1. A lens tinted and/or shaded according to a particular and predefined shape having at least a first colour zone (A) and at least a second colour zone (B) and/or at least a third shaded zone according to a gradient (C) of transition from colour (A) to colour (B), said at least a second colour zone (B) and/or said at least a third shaded zone according to a gradient (C) being obtainable by subjecting a lens of colour (A) to a process including the following steps: a. positioning a plurality of lenses on at least one frame, arranging said at least one frame above a colouring tank or bath, said at least one frame being vertically movable along a first vertical axis z1 and a second vertical axis z2, the stroke of z1 being greater than the stroke of z2, said at least one frame also being rotatable about an axis of rotation (R), perpendicular to said axes z1 and z2, and parallel to the free surface of the bath;the shape on the lens being obtained by a combination of movement according to the axis z1 and/or according to the axis z2 and/or according to the rotary axis (r) or the rotation direction (R).

2. The lens according to claim 1, wherein said bath further comprises auxiliary chemical products selected from dispersing agents and/or foaming agents.

3. The lens according to claim 1, wherein the temperature of said dye bath is comprised between 60° C. and 120° C.

4. The lens according to claim 1, wherein said at least one dye is of a colour selected from the primary colours blue, red and yellow.

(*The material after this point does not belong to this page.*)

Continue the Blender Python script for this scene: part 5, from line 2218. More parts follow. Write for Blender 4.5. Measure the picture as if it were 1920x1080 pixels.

5. The lens according to claim 1, wherein said lens is subjected to two or more tinting cycles.

6. The lens according to claim 1, wherein a masking step is provided.

7. The lens according to claim 1, wherein said particular and predefined shape is an open or closed shape.

8. The lens according to claim 1, wherein said particular and predefined tinted shape contains one or more convex curved sections and/or one or more straight sections.

9. The lens according to claim 1, wherein the lens characterized in that it is made of glass, polyamide, polycarbonate, CR39, NXT, or mixtures thereof.

10. Eyeglasses containing at least one lens according to claim 1.

11. A process for obtaining a lens according to claim 1.